Currently, there is no better and reliable way to produce electricity than boiling a liquid and driving a rotating turbine - with nuclear energy or otherwise. The higher the temperature, the more efficient the energy conversion, however, higher temperatures usually come at the expense of material performance with erosion/corrosion and/or creep being the limiting factors. In the case of nuclear systems, containment of fission products becomes an issue as temperatures increase.
The steam Rankine cycle has been the traditional method of producing electricity with large scale systems (100s of MWe to 1+ GWe) for decades. Older nuclear plants had efficiencies of about 32-33%, but modern ones have efficienies approaching 37% - mostly due to more efficient turbine (blading and seals) design. Nuclear plants are considered wet steam plants because they do not use superheated steam - because of safety concerns, and well as plant performance issues. Fossil fired plants can use superheat, and some plants achieve efficiencies in the range of 34-38%. Plant employing supercritical or ultrasupercritical thermodynamics cycles may achieve conversion efficiencies of up to 44%.
http://asmedl.org/ebooks/asme/asme_press/801942/801942_ch1
http://www.stormeng.com/pdf/COALGEN-August2010-Presentation.pdf
http://www.nationalcoalcouncil.org/Documents/Advanced_Coal_Technologies.pdf
Some plants may use combined cycles, e.g., Brayton gas-fired cycle (based on an aero-derivative gas turbine) and steam Rankine cycle (heated by the exhaust of the gas turbine), and efficienies approach 60%. Nuclear Brayton systems have been problematic, and combined cycles plants would also be problemetic from the standpoint of heat exchanger preformance - the heat exchanger would have to maintain close to 100% reliability in keeping the Brayton system and steam system separated.

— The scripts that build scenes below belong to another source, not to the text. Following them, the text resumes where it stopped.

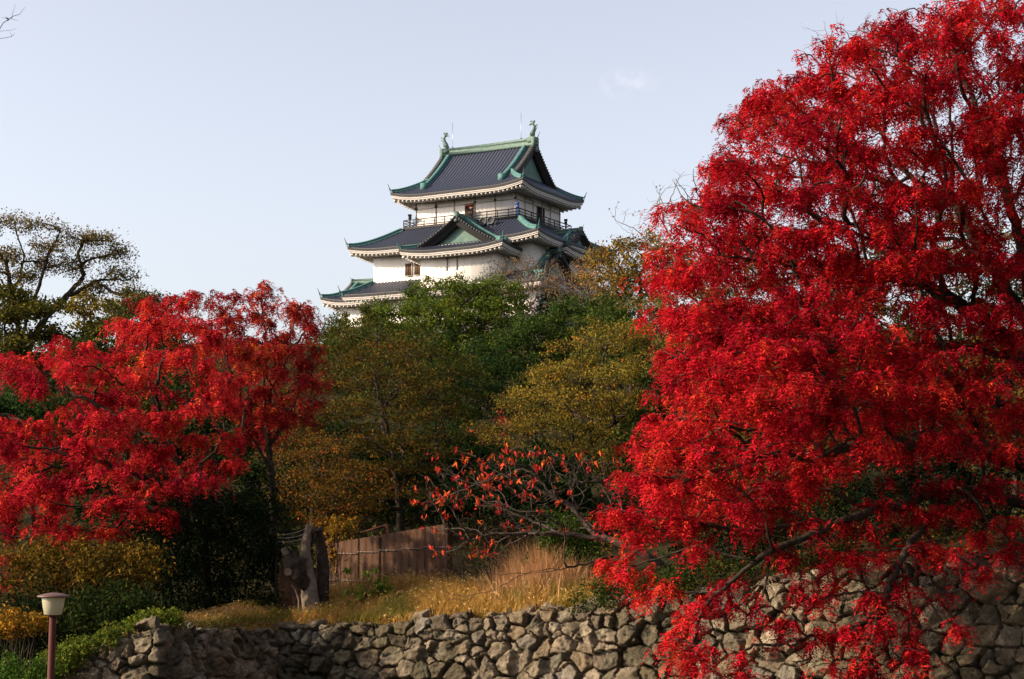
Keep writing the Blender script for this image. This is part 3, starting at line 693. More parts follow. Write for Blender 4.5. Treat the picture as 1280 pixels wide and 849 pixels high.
def skeleton(root_paths, att, bf, r0, rexp, rmax, rng, smooth=2, wob=.05):
    P, par, N0 = grow(root_paths, att, bf); n = len(P)
    depth = np.zeros(n, int); ch = [[] for _ in range(n)]
    for i in range(n):
        if par[i] >= 0: ch[par[i]].append(i)
    order = [i for i in range(n) if par[i] < 0]; k = 0
    while k < len(order): order += ch[order[k]]; k += 1
    rr = np.zeros(n); tips = np.zeros(n, int)
    for i in reversed(order):
        if not ch[i]: rr[i] = r0 ** rexp; tips[i] = 1
        if par[i] >= 0: rr[par[i]] += rr[i]; tips[par[i]] += tips[i]
    rad = rr ** (1 / rexp); rad *= min(1.0, rmax / rad.max()) if False else 1
    s = rmax / rad.max(); rad = r0 + (rad - r0) * s if s < 1 else rad
    main = np.full(n, -1)
    for i in range(n):
        if ch[i]: main[i] = ch[i][int(np.argmax([tips[c] for c in ch[i]]))]
    for _ in range(smooth):
        Q = P.copy()
        for i in range(N0, n):
            if par[i] >= 0 and main[i] >= 0: Q[i] = .5 * P[i] + .25 * (P[par[i]] + P[main[i]])
        P = Q
    chains = []
    for i in order:
        for j, c in enumerate(ch[i] if par[i] >= 0 else ch[i]):
            if c != main[i]:
                q = [i, c]
                while main[q[-1]] >= 0: q.append(main[q[-1]])
                chains.append(q)
    r_ = order[0]; q = [r_]
    while main[q[-1]] >= 0: q.append(main[q[-1]])
    chains.append(q)
    return P, par, rad, tips, chains
def branch_mesh(name, P, rad, chains, m, parent, rng, wob=.06, curl=0.0):
    V = []; Q = []; n0 = 0
    for q in chains:
        p = P[q]; r = rad[q].copy()
        if len(q) > 1: r[0] = min(r[0], r[1] * 1.25)
        r = np.append(r[:-1], r[-1] * .55) if len(r) > 1 else r
        # Catmull-Rom through the nodes
        pe = np.concatenate([2 * p[:1] - p[1:2], p, 2 * p[-1:] - p[-2:-1]]); out = []; ro = []
        L = np.linalg.norm(np.diff(p, axis=0), axis=1)
        for i in range(len(p) - 1):
            ns = int(np.clip(L[i] / max(.12, r[i] * 1.6), 2, 5)); t = np.arange(ns)[:, None] / ns
            a, b, c, d = pe[i:i + 4]
            out.append(.5 * (2 * b + (c - a) * t + (2 * a - 5 * b + 4 * c - d) * t * t + (3 * b - 3 * c + d - a) * t ** 3)); ro.append(r[i] + (r[i + 1] - r[i]) * t[:, 0])
        out = np.concatenate(out + [p[-1:]]); ro = np.append(np.concatenate(ro), r[-1])
        j = rng.normal(0, 1, out.shape); w = np.minimum(wob, .35 * np.concatenate([[0], np.linalg.norm(np.diff(out, axis=0), axis=1)])); w[0] = 0
        out = out + j * w[:, None] * .35
        k = 3 if r[min(1, len(r) - 1)] < .014 else 5 if r[min(1, len(r) - 1)] < .05 else 9
        d = np.gradient(out, axis=0); d /= np.linalg.norm(d, axis=1)[:, None] + 1e-9
        ref = np.array([0.3, .2, 1.0]) if abs(d[:, 2]).mean() < .8 else np.array([1.0, .1, 0])
        x = np.cross(d, ref); x /= np.linalg.norm(x, axis=1)[:, None] + 1e-9; z = np.cross(x, d)
        a = np.arange(k) * 2 * np.pi / k
        rk = ro[:, None] * (1 + (rng.random((len(ro), k)) - .5) * (.3 if k > 5 else .1))
        v = out[:, None] + x[:, None] * (np.cos(a)[None] * rk)[..., None] + z[:, None] * (np.sin(a)[None] * rk)[..., None]
        i = np.arange(len(out) * k).reshape(len(out), k); i2 = np.roll(i, -1, 1)
        Q.append(np.stack([i[:-1], i2[:-1], i2[1:], i[1:]], -1).reshape(-1, 4) + n0); V.append(v.reshape(-1, 3)); n0 += len(out) * k
    return mesh_np(name, np.concatenate(V), [np.concatenate(Q)], m, parent, smooth=True)
def unit(v): return v / (np.linalg.norm(v, axis=-1, keepdims=True) + 1e-9)
def cards(C, N, T, L, W, fold=.18):
    """folded diamond leaves: centres, normals, long axes, lengths, widths"""
    T = unit(T - N * (T * N).sum(-1, keepdims=True)); B = np.cross(N, T)
    L = np.asarray(L)[:, None]; W = np.asarray(W)[:, None]
    v = np.stack([C - T * L * .5, C + B * W * .5 - T * L * .08 + N * W * fold, C + T * L * .5, C - B * W * .5 - T * L * .08 + N * W * fold], 1)
    return v.reshape(-1, 3), np.arange(len(C) * 4).reshape(-1, 4)
def pick_col(pal, w, rng, n):
    pal = np.array(pal); w = np.array(w, float) / np.sum(w); return pal[rng.choice(len(pal), n, p=w)]
def leafy(S, rng, per, rad, size, asp, up, droop, cols, jit=.22, flat=1.0, coh=.5, var=.35):
    """loose leaf clumps at the spray points S; each clump has a colour of its own that its leaves scatter round"""
    m = len(S); n = rng.poisson(per, m); idx = np.repeat(np.arange(m), n); k = len(idx)
    rs = rad * rng.uniform(.6, 1.35, m)
    o = rng.normal(0, 1, (k, 3)); o = unit(o) * (rng.random((k, 1)) ** .5); o[:, 2] *= flat
    C = S[idx] + o * rs[idx][:, None]
    N = unit(rng.normal(0, 1, (k, 3)) + np.array([0, 0, up]) + o * .5); T = unit(rng.normal(0, 1, (k, 3)) + np.array([0, 0, -droop]))
    L = size * rng.uniform(1 - var, 1 + var, k)
    v, f = cards(C, N, T, L, L * asp)
    pc = pick_col(*cols, rng, m); lc = pick_col(*cols, rng, k); pick = rng.random(k) < coh
    c = np.where(pick[:, None], pc[idx], lc) * rng.uniform(1 - jit, 1 + jit, (k, 1))
    return v, f, np.repeat(np.clip(c, 0, 1), 4, 0)
def pinnate(S, D, rng, nleaf, length, npair, ll, lw, cols, droop=.9, jit=.2):
    """drooping compound leaves fanned round each twig tip"""
    m = len(S); cnt = rng.poisson(nleaf, m); idx = np.repeat(np.arange(m), cnt); k = len(idx)
    az = rng.uniform(0, 2 * np.pi, k); h = np.stack([np.cos(az), np.sin(az), 0 * az], 1)
    h = unit(h + D[idx] * np.array([1, 1, .2]) * .5 * rng.random((k, 1))); h[:, 2] = 0; h = unit(h)
    el = rng.uniform(-.5, .9, k); Lf = length * rng.uniform(.6, 1.25, k)
    st = S[idx] + rng.normal(0, .05, (k, 3)) - D[idx] * rng.uniform(0, .25, (k, 1))
    s = np.linspace(.25, 1, npair); sd = np.array([-1.0, 1.0])
    hz = (np.sin(el)[:, None] * s - droop * s * s)[..., None] * np.array([0, 0, 1.0]) + h[:, None] * (np.cos(el)[:, None] * (s - .25 * s * s))[..., None]
    pos = st[:, None] + hz * Lf[:, None, None]
    tg = unit(h[:, None] * np.cos(el)[:, None, None] + np.array([0, 0, 1.0]) * (np.sin(el)[:, None] - 2 * droop * s)[..., None])
    side = np.cross(h, (0, 0, 1.0))[:, None, None] * sd[None, None, :, None]
    t = unit(side * .75 + tg[:, :, None] * .55 + np.array([0, 0, -.5]) + rng.normal(0, .22, (k, npair, 2, 3)))
    ln = ll * rng.uniform(.7, 1.2, (k, npair, 2)) * (1 - .35 * np.abs(s - .55))[None, :, None]
    C = pos[:, :, None] + t * ln[..., None] * .5
    N = unit(np.cross(np.cross(t, h[:, None, None] + .2), t) * .6 + np.array([0, 0, .8]) + rng.normal(0, .35, (k, npair, 2, 3)))
    q = k * npair * 2
    v, f = cards(C.reshape(-1, 3), N.reshape(-1, 3), t.reshape(-1, 3), ln.reshape(-1), ln.reshape(-1) * lw / ll)
    pc = pick_col(*cols, rng, m); lc = pick_col(*cols, rng, k); c = np.where((rng.random(k) < .5)[:, None], pc[idx], lc) * rng.uniform(1 - jit, 1 + jit, (k, 1))
    pn = vnoise(S * .75 + 20, 17)[idx][:, None]; c = c * np.where(pn > .62, np.array([1.06, 1.45, 1.0]), np.where(pn < .36, np.array([.7, .65, .85]), 1.0))
    c = np.repeat(c, npair * 2, 0) * rng.uniform(.85, 1.15, (q, 1))
    return v, f, np.repeat(np.clip(c, 0, 1), 4, 0)
def inside(poly, x, y):
    p = np.array(poly, float); r = np.zeros(len(x), bool); j = len(p) - 1
    for i in range(len(p)):
        xi, yi, xj, yj = *p[i], *p[j]; j = i
        r ^= ((yi > y) != (yj > y)) & (x < (xj - xi) * (y - yi) / (yj - yi + 1e-9) + xi)
    return r
def poly_blobs(poly, n, d0, dth, rx, ry, rng, curve=None):
    """crown clumps whose centres fill a silhouette, at real distances d0 +- dth, evenly spread in depth"""
    p = np.array(poly, float); lo, hi = p.min(0), p.max(0); out = []
    ctr = p.mean(0)
    for _ in range(n):
        bestc, bd = None, -1
        for _t in range(14):
            x, y = rng.uniform(lo, hi)
            while not inside(poly, np.array([x]), np.array([y]))[0]: x, y = rng.uniform(lo, hi)
            e = np.linalg.norm(((x, y) - ctr) / (hi - lo) * 2); z = rng.uniform(-1, 1) * math.sqrt(max(.12, 1 - e * e * .8))
            q = (x, y * 1.5, z * dth * FPX / d0 * .7)
            dm = min([math.dist(q, o_[1]) for o_ in out], default=1e9)
            if dm > bd: bd = dm; bestc = ((x, y, d0 + z * dth, rx * rng.uniform(.45, 1.55), ry * rng.uniform(.5, 1.5)), q)
        out.append(bestc)
    return [o_[0] for o_ in out]
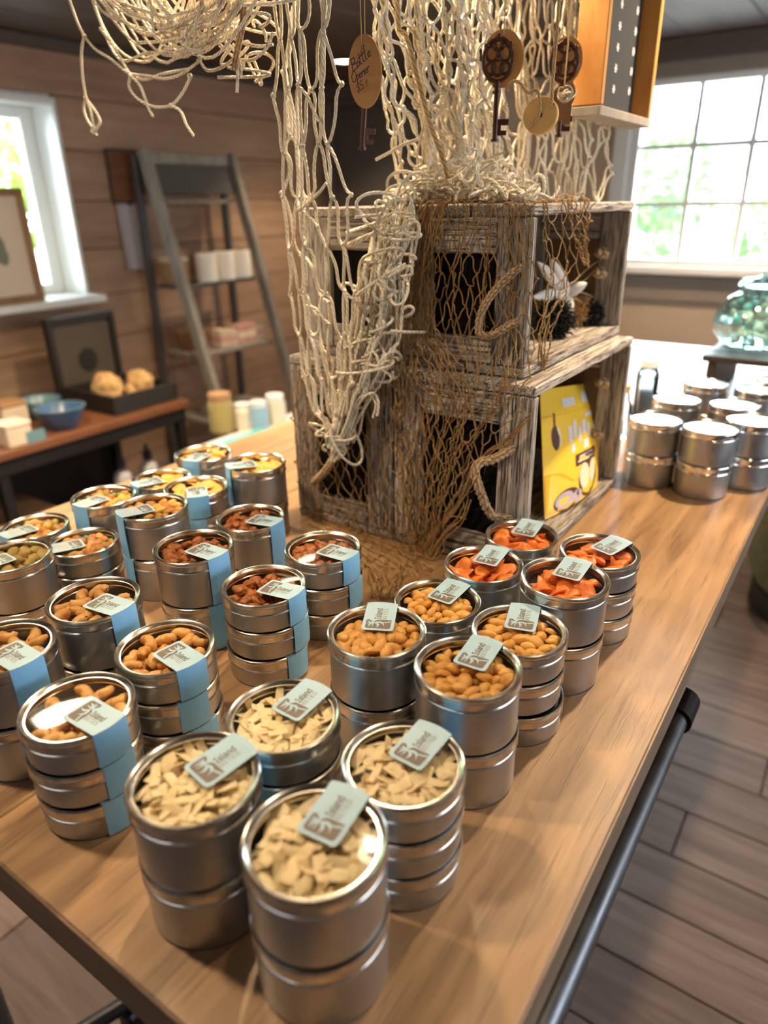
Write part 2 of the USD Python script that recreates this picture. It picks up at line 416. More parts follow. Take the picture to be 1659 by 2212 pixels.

In fusion, the current plan is to use the thermal energy to drive conventional steam cycles. Ideally, MHD or direct conversion could be used, but appropriate configurations in conjunction with plant design has proved elusive. In fact, viable fusion conversion systems have proved elusive as well. In direct conversion, the ions and electrons are separated in a magnetic field and they provide a direct current to the load. Theoretically, efficiency could approach 80+%. However, there are practical engineering challenges.
Thermionic concepts have been considered, but they too are complicated and much less reliable - as well as expensive.